System call interception#

LXD supports intercepting some specific system calls from unprivileged containers and if they’re considered to be safe, will executed with elevated privileges on the host.

Doing so comes with a performance impact for the syscall in question and will cause some work for LXD to evaluate the request and if allowed, process it with elevated privileges.

Available system calls#

mknod / mknodat#

The mknod and mknodat system calls can be used to create a variety of special files.

Most commonly inside containers, they may be called to create block or character devices. Creating such devices isn’t allowed in unprivileged containers as this is a very easy way to escalate privileges by allowing direct write access to resources like disks or memory.

But there are files which are safe to create.
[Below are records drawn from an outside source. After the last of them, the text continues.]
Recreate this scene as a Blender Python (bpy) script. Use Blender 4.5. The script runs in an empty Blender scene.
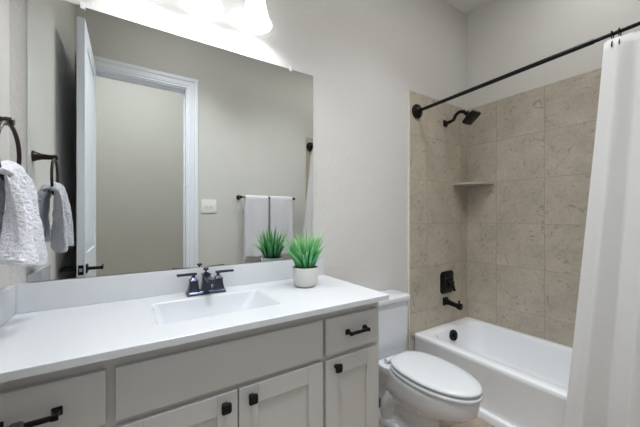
import bpy, bmesh, math, random
from mathutils import Vector, Matrix, noise as mnoise
random.seed(7)
scene = bpy.context.scene
PI = math.pi

# ------------------------------------------------------------------ camera
cd = bpy.data.cameras.new('camera'); cam = bpy.data.objects.new('camera', cd)
scene.collection.objects.link(cam); scene.camera = cam
cam.location = (0.3564, -1.4776, 1.2085)
cam.rotation_euler = (PI/2, 0, -0.5736)
cd.sensor_width = 36; cd.lens = 295.67/640*36; cd.shift_y = 2.85/640
cd.clip_start = 0.01

# ------------------------------------------------------------------ world, light, exposure
world = bpy.data.worlds.new('world'); scene.world = world; world.use_nodes = True
world.node_tree.nodes['Background'].inputs[0].default_value = (0.8, 0.85, 0.9, 1)
world.node_tree.nodes['Background'].inputs[1].default_value = 0.3
vs = scene.view_settings
vs.view_transform = 'Standard'; vs.look = 'None'; vs.gamma = 1; vs.use_curve_mapping = False
vs.exposure = 0.72
scene.cycles.max_bounces = 10; scene.cycles.diffuse_bounces = 6
scene.cycles.glossy_bounces = 6; scene.cycles.transmission_bounces = 6
scene.cycles.caustics_reflective = False; scene.cycles.caustics_refractive = False
scene.cycles.sample_clamp_indirect = 4.0

def area_light(name, loc, size, power, color, rot=(0, 0, 0), size_y=None):
    l = bpy.data.lights.new(name, 'AREA'); l.size = size; l.energy = power; l.color = color
    if size_y: l.shape = 'RECTANGLE'; l.size_y = size_y
    else: l.shape = 'DISK'
    o = bpy.data.objects.new(name, l); o.location = loc; o.rotation_euler = rot
    scene.collection.objects.link(o); return o

CEIL_FILL_W = 10.6; HALL_FILL_W = 16.5; TUB_FILL_W = 2.0; BULB_W = 2.5; SHADE_E = 1.5
for lx_, ly_, w_ in ((0.72, -0.92, CEIL_FILL_W*.60), (1.70, -0.80, CEIL_FILL_W*.40)):
    area_light('ceiling_fill_lamp', (lx_, ly_, 2.885), 0.40, w_, (0.95, 0.98, 1.0)).data.spread = math.radians(106)  # two unseen lamps added overhead to fill the room
area_light('tub_fill_lamp', (2.36, -0.95, 2.955), 0.16, TUB_FILL_W, (0.97, 0.985, 1.0))  # unseen lamp added to brighten the tub and right wall
area_light('hall_fill_lamp', (0.5, -2.30, 3.61), 0.56, HALL_FILL_W, (0.93, 0.97, 1.0))  # unseen lamp added to light the hall and the doorway

# ------------------------------------------------------------------ room dimensions
XR, YF, ZC = 2.841, -1.535, 2.974
TILE_TOP, TILE_L = 2.136, 2.089
TUB_X, TUB_Z = 2.137, 0.341
CT = 0.8635      # worktop height
CD = 0.548       # worktop depth
CR = 1.3245      # worktop right end
BS = 0.9677      # backsplash top

# ------------------------------------------------------------------ node helpers
class NT:
    def __init__(s, name):
        s.m = bpy.data.materials.new(name); s.m.use_nodes = True
        s.t = s.m.node_tree; s.b = s.t.nodes['Principled BSDF']
    def n(s, kind, **kw):
        nd = s.t.nodes.new(kind)
        for k, v in kw.items():
            if k in nd.inputs: nd.inputs[k].default_value = v
            else: setattr(nd, k, v)
        return nd
    def l(s, a, b): s.t.links.new(a, b)
    def math(s, op, a, b=None, c=None):
        nd = s.n('ShaderNodeMath', operation=op)
        for i, v in enumerate((a, b, c)):
            if v is None: continue
            if isinstance(v, (int, float)): nd.inputs[i].default_value = v
            else: s.l(v, nd.inputs[i])
        return nd.outputs[0]
    def pos(s): return s.n('ShaderNodeTexCoord').outputs['Object']

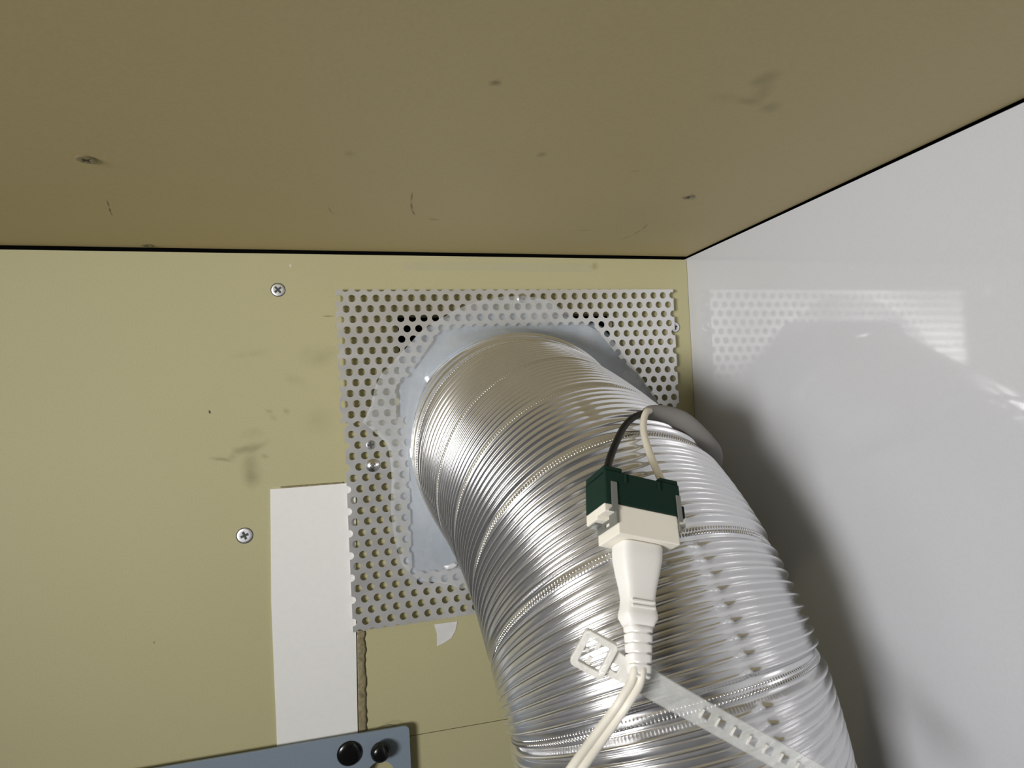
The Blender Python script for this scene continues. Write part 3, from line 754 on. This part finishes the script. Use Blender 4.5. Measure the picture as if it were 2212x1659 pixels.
# ------------------------------------------------------------------ grey cable with its two wires
cable = empty('electrical_cable', atz(1398, 890, 306), 'grey sheathed cable over the duct with a black and an ivory wire into the connector', 'cable')
gp = [(1394, 890, 308), (1420, 891, 312), (1450, 899, 316), (1480, 914, 319), (1507, 937, 322), (1530, 961, 326), (1544, 979, 335), (1547, 1000, 350), (1538, 1040, 368), (1520, 1110, 385), (1505, 1200, 400), (1500, 1300, 410)]
path = catmull([atz(*q) for q in gp], 10)
m = len(path); flat = []
for i in range(m):
    f = i / (m - 1); w = np.interp(f, [0, 0.03, 0.12, 0.25, 0.4, 0.55, 1], [2.4, 3.4, 4.3, 5.3, 5.0, 4.6, 4.6]); flat.append((w, 3.0 if f > 0.02 else 2.4))
T_ = np.gradient(path, axis=0); sd = np.cross(T_, np.tile(RC[2], (m, 1))); sd /= np.linalg.norm(sd, axis=1)[:, None] + 1e-9
for i in range(int(m * 0.5), m): sd[i] = sd[int(m * 0.5) - 1]
tube('sheath', path, None, M_SHEATH, cable, side=sd, flat=flat, n=24)
bw = catmull([atz(*q) for q in ((1425, 891, 312.5), (1405, 890, 309.5), (1390, 893, 305), (1368, 902, 298), (1347, 924, 287), (1330, 958, 272), (1317, 992, 259), (1312, 1016, 250), (1314, 1034, 247))], 10)
tube('black_wire', bw, 1.65, M_RUBBER, cable, n=14)
L2 = L3(LU - 3, TW * 0.5, -AC - 15); lc = cam_coords(L2)
ww = catmull([atz(*q) for q in ((1428, 892, 313), (1408, 888, 309.5), (1396, 891, 304), (1390, 910, 298), (1391, 938, 290), (1402, 975, 280), (1417, 1012, 270), (1432, 1044, lc[2] - 1), (1440, 1062, lc[2]))], 10)
tube('ivory_wire', ww, 1.75, M_IVORY, cable, n=14)

# ------------------------------------------------------------------ milky cable tie around the cord
xi = np.array([0.885, 0.466]); yi = np.array([-0.466, 0.885])     # in-plane directions of the tie
ZT = 219.0; KT = FPX / ZT
slope = -0.085                                                    # the strap rises toward the room along its length
ex = RC.T @ np.array([xi[0], xi[1], slope]); ex /= np.linalg.norm(ex)
ey = RC.T @ np.array([yi[0], yi[1], 0.0]); ey = ey - ex * (ex @ ey); ey /= np.linalg.norm(ey); ez = np.cross(ex, ey)
TO = atz(1283, 1412, ZT)
tm = Matrix(((ex[0], ey[0], ez[0], TO[0] * MM), (ex[1], ey[1], ez[1], TO[1] * MM), (ex[2], ey[2], ez[2], (TO[2] + ZUP) * MM), (0, 0, 0, 1)))
tie = empty('cable_tie', None, 'milky nylon cable tie with an open square head and a perforated strap across the duct', 'cable tie', mat4=tm)
def tie_sheet(name, outline, holes, half, zoff, mat, bevel=0.15, parent=None):
    me = sheet2d(outline, holes, half, bevel)
    for v in me.vertices: v.co = Vector((v.co.x, v.co.y, v.co.z + zoff)) * MM
    return link(name, me, mat, parent or tie)
hw_ = 6.4
head = tie_sheet('head', rounded([(-hw_, -hw_ - 0.4), (hw_, -hw_ - 0.4), (hw_, hw_ + 0.4), (-hw_, hw_ + 0.4)], 1.8), [rounded([(-4.4, -4.9), (4.6, -4.9), (4.6, 4.9), (-4.4, 4.9)], 0.8)], 1.2, 0, M_TIEHEAD, 0.3)
for x0, x1, y0, y1 in ((-4.5, 4.7, -0.5, 0.5),):
    tie_sheet('crossbar', [(-0.5, -5.0), (0.6, -5.0), (0.6, -1.6), (-0.5, -1.6)], [], 0.5, 0.3, M_TIEHEAD, parent=head)
    tie_sheet('crossbar', [(-0.9, 1.6), (0.3, 1.6), (0.3, 5.0), (-0.9, 5.0)], [], 0.5, 0.3, M_TIEHEAD, parent=head)
    tie_sheet('crossbar', [(-4.5, -0.6), (-2.2, -0.6), (-2.2, 0.6), (-4.5, 0.6)], [], 0.5, 0.3, M_TIEHEAD, parent=head)
tie_sheet('neck', rounded([(hw_ + 0.3, -4.6), (14.5, -4.0), (15.5, -3.6), (15.5, 4.0), (14.0, 4.4), (hw_ + 0.3, 5.0)], 0.6), [rounded([(7.6, -0.3), (10.8, -0.3), (10.8, 2.6), (7.6, 2.6)], 0.4)], 0.8, 1.6, M_TIEHEAD)
holes = [rounded([(45.5 + 6.15 * k - 1.5, -1.7), (45.5 + 6.15 * k + 1.4, -1.7), (45.5 + 6.15 * k + 1.4, 1.5), (45.5 + 6.15 * k - 1.5, 1.5)], 0.4, 3) for k in range(12)]
strap = tie_sheet('strap', [(15.7, -3.8), (22, -4.9), (34, -4.6), (44, -4.4), (60, -4.5), (130, -4.5), (130, 4.5), (60, 4.5), (44, 4.6), (34, 4.9), (22, 5.0), (15.7, 4.2)], holes, 0.5, 1.6, M_TIE, 0.1)
for k in range(7):
    q = 45.5 + 6.15 * k
    tie_sheet('tooth', [(q - 2.6, -1.8), (q - 1.9, -1.8), (q - 1.9, 1.6), (q - 2.6, 1.6)], [], 0.4, 0.6, M_TIEHEAD, 0.05, strap)
bpy.context.view_layer.update()
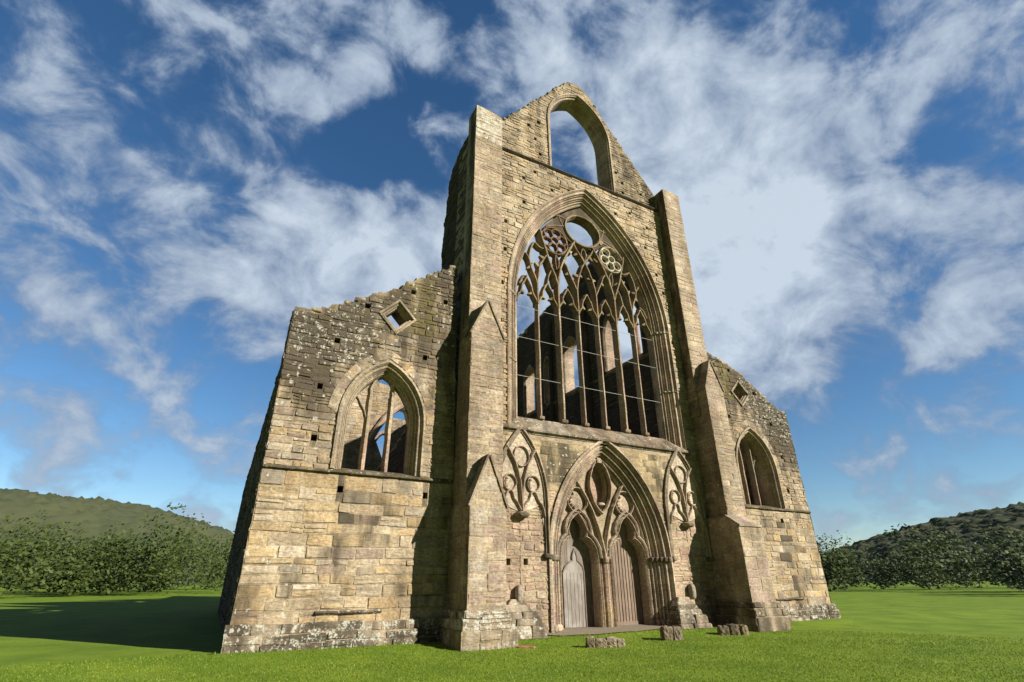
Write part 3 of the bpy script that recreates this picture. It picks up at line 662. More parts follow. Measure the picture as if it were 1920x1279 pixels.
def rose(cx, cz, r, pal, gaps, label, rpal, y=.46):
    mb = MB(); ring = [(cx + r * math.cos(a), cz + r * math.sin(a)) for a in [i * math.tau / 32 for i in range(32)]]
    bar(mb, ring, .12, .36, .44, pal=rpal, sm=0, closed=True)
    q = .275
    for i in range(7):
        if i in gaps: continue
        ccx, ccz = (cx, cz) if i == 6 else (cx + r * .60 * math.cos(i * math.pi / 3 + .3), cz + r * .60 * math.sin(i * math.pi / 3 + .3))
        m = 14; rr = q * (1.0 if i < 6 else .8)
        bar(mb, [(ccx + rr * math.cos(a) * (1 + .06 * math.sin(3 * a)), ccz + rr * math.sin(a)) for a in [j * math.tau / m for j in range(m)]], .115, .26, y - .03, pal=pal, sm=0, closed=True)
        if i < 6:
            for t in (.6, 1.6, 2.6, -.6):
                a = i * math.pi / 3 + .3 + t; spike(mb, (ccx + rr * math.cos(a), ccz + rr * math.sin(a)), (ccx + rr * .55 * math.cos(a), ccz + rr * .55 * math.sin(a)), .07, .12, y + .04, pal=pal)
    o = mb.build('rose_tracery', parent=gw); o['label'] = label
rose(-1.84, 17.62, .80, [(RED, 3), (MAUVE, 1.5)], (), 'red sandstone rose of linked foils', TP)
rose(1.84, 17.62, .80, [((.60, .57, .50), 1)], (0, 1), 'pale renewed rose with broken foils', [(PALE, 2), (BUFF, 2)])
for z in (13.24, 11.65, 9.78):
    mb = MB(); n_ = 8; r_ = .010; z += 0
    vs = [(x, .5 + r_ * math.cos(a), z + r_ * math.sin(a)) for x in (-4.12, 4.12) for a in [i * math.tau / n_ for i in range(n_)]]
    mb.add(vs, [(i, (i + 1) % n_, n_ + (i + 1) % n_, n_ + i) for i in range(n_)]); mb.build('tie_bar', IRON, gw)
course('window_sill', -5.5, 5.36, 7.2, [(-.1, -.12), (.03, -.12), (.05, -.05), (.15, -.02), (.16, .06), (-.02, .22), (-.52, .72), (-1.5, .76), (-1.5, -.12)], 0, lambda u: (.30, .42, .36), gw)

# portal ------------------------------------------------------------
pprof = [(.10, .02), (.13, -.10), (.04, -.13), (-.03, -.04), (-.05, .03), (-.12, .04)] + orders(-.12, .04, -.66, .52, 5, .14) + [(-.70, .54), (-.74, .60), (-.74, 1.3)]
mb = MB(); sweep(mb, PO.path(.32, zb=-.3), pprof, FRONT, pal=P_MOULD, wxf=lambda u, v: (.18 if v > 3.5 and abs(u) > 1 else .02, .12 if v > 3.5 else 0, 0))
portal = mb.build('portal_arch', parent=abbey)
for s in (-1, 1):
    mb = MB(); m2 = MB()
    for nn, yy in ((.02, -.02), (-.13, .06), (-.26, .17), (-.40, .30), (-.54, .42)):
        x = -.05 + s * (2.95 + nn); rock(mb, (x, yy, 2.46), (.22, .24, .22), 0, int(x * 7), .05, 3, pick(P_MOULD), (.45, 0, 0), taper=-.3, power=3.5)
        if nn < 0: rock(m2, (x, yy - .02, .12), (.24, .24, .22), 0, int(x * 5), .05, 3, pick(P_MOULD), (.15, 0, 0), taper=.3, power=3.5)
    mb.build('jamb_capital', parent=portal); m2.build('jamb_base', parent=portal)
def doorway(cx, mir=1):      # trefoil ogee outline from left foot to right foot
    h = [(.87, -.3), (.87, .8), (.87, 1.7), (.87, 2.45), (.80, 2.85), (.68, 3.05), (.52, 3.19), (.34, 3.26), (.40, 3.40), (.42, 3.60), (.35, 3.82), (.20, 4.0), (0, 4.14)]
    return [(cx - a, z) for a, z in h] + [(cx + a, z) for a, z in reversed(h[:-1])]
DL, DR_ = doorway(-1.30), doorway(1.22)
inner = Arch(-.05, 2.22, 2.45, 6.5, -.3)
mb = MB()
ip = inner.path(.35); arc = ip
out = list(arc) + list(reversed(DR_)) + list(reversed(DL))
ova = [(0, 4.32), (.26, 4.62), (.42, 5.05), (.46, 5.45), (.36, 5.9), (.16, 6.25), (0, 6.42)]
ov = [(-.04 + x, z) for x, z in ova] + [(-.04 - x, z) for x, z in reversed(ova[1:-1])]
prism(mb, out, [ov], front(.66), 0, .34, BUFF, (.0, 0, 0))
prism(mb, [(-.7, 4.22), (.62, 4.22), (.62, 6.5), (-.7, 6.5)], [], front(.985), 0, .12, PINK, (.05, 0, 0))
tymp = mb.build('tympanum', parent=portal)
mb = MB()
for D in (DL, DR_):
    Dm = D
    sweep(mb, Dm, [(-.02, 1.0), (-.02, .66), (-.0, .58), (.05, .52), (.09, .56), (.12, .68)], FRONT, pal=P_MOULD, blk=3)
    sweep(mb, [(x, z) for x, z in Dm if z > 2.4], [(.14, .68), (.15, .50), (.20, .46), (.25, .50), (.27, .68)], FRONT, pal=P_MOULD, blk=3)
PX = -.04
for s in (-1, 1):
    X = lambda a: PX + s * a
    bar(mb, [(X(.0), 2.5), (X(.12), 3.2), (X(.40), 4.1), (X(.72), 4.75), (X(1.05), 5.25), (X(1.42), 5.75)], 0.135, .26, .44, pal=P_MOULD)
    bar(mb, [(X(.0), 4.25), (X(.30), 4.5), (X(.52), 5.0), (X(.58), 5.45), (X(.46), 5.95), (X(.22), 6.35), (X(0), 6.6)], 0.12, .22, .45, pal=P_MOULD)
    c = (X(1.24), 4.72)
    bar(mb, [(c[0] + .50 * math.cos(a), c[1] + .50 * math.sin(a)) for a in [i * math.tau / 28 for i in range(28)]], 0.08, .20, .48, pal=P_MOULD, sm=0, closed=True)
    bar(mb, [(X(1.27), 4.2), (X(.98), 3.95), (X(.85), 3.6), (X(.62), 3.35), (X(.36), 3.1), (X(.16), 2.8)], .08, .18, .50, pal=P_MOULD)
    bar(mb, [(X(1.27), 4.2), (X(1.6), 3.95), (X(1.75), 3.6), (X(1.95), 3.3)], .08, .18, .50, pal=P_MOULD)
    rock(mb, (c[0], .66, c[1]), (.70, .12, .72), 0, 2, .05, 5, pick(P_MOULD), (.0, 0, 0), power=2.2)     # carved boss
    for i in range(6):                                # what is left of the foliage, on one side
        a = 2.2 + i * .55; q = .31
        rock(mb, (c[0] + q * math.cos(a), .58, c[1] + q * math.sin(a)), (.13, .10, .10), a, i + 3, .25, 3, pick(P_MOULD), (.05, 0, 0))
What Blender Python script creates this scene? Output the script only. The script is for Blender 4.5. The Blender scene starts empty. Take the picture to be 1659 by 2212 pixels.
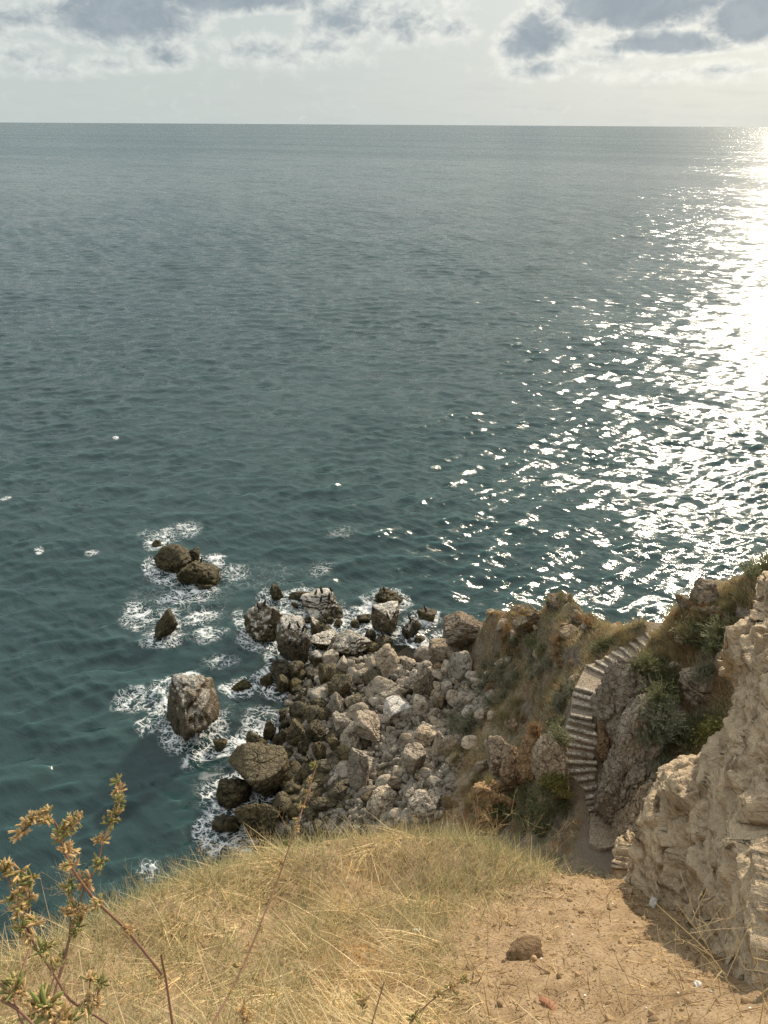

For those, intercepting this syscall may unblock some specific workloads and allow them to run inside an unprivileged containers.

The devices which are currently allowed are:

  • overlayfs whiteout (char 0:0)

  • /dev/console (char 5:1)

  • /dev/full (char 1:7)

  • /dev/null (char 1:3)

  • /dev/random (char 1:8)

  • /dev/tty (char 5:0)

  • /dev/urandom (char 1:9)

  • /dev/zero (char 1:5)

All file types other than character devices are currently sent to the kernel as usual, so enabling this feature doesn’t change their behavior at all.

This can be enabled by setting security.syscalls.intercept.mknod to true.


The setxattr system call is used to set extended attributes on files.

The attributes which are handled by this currently are:

  • trusted.overlay.opaque (overlayfs directory whiteout)

Note that because the mediation must happen on a number of character strings, there is no easy way at present to only intercept the few attributes we care about. As we only allow the attributes above, this may result in breakage for other attributes that would have been previously allowed by the kernel.

This can be enabled by setting security.syscalls.intercept.setxattr to true.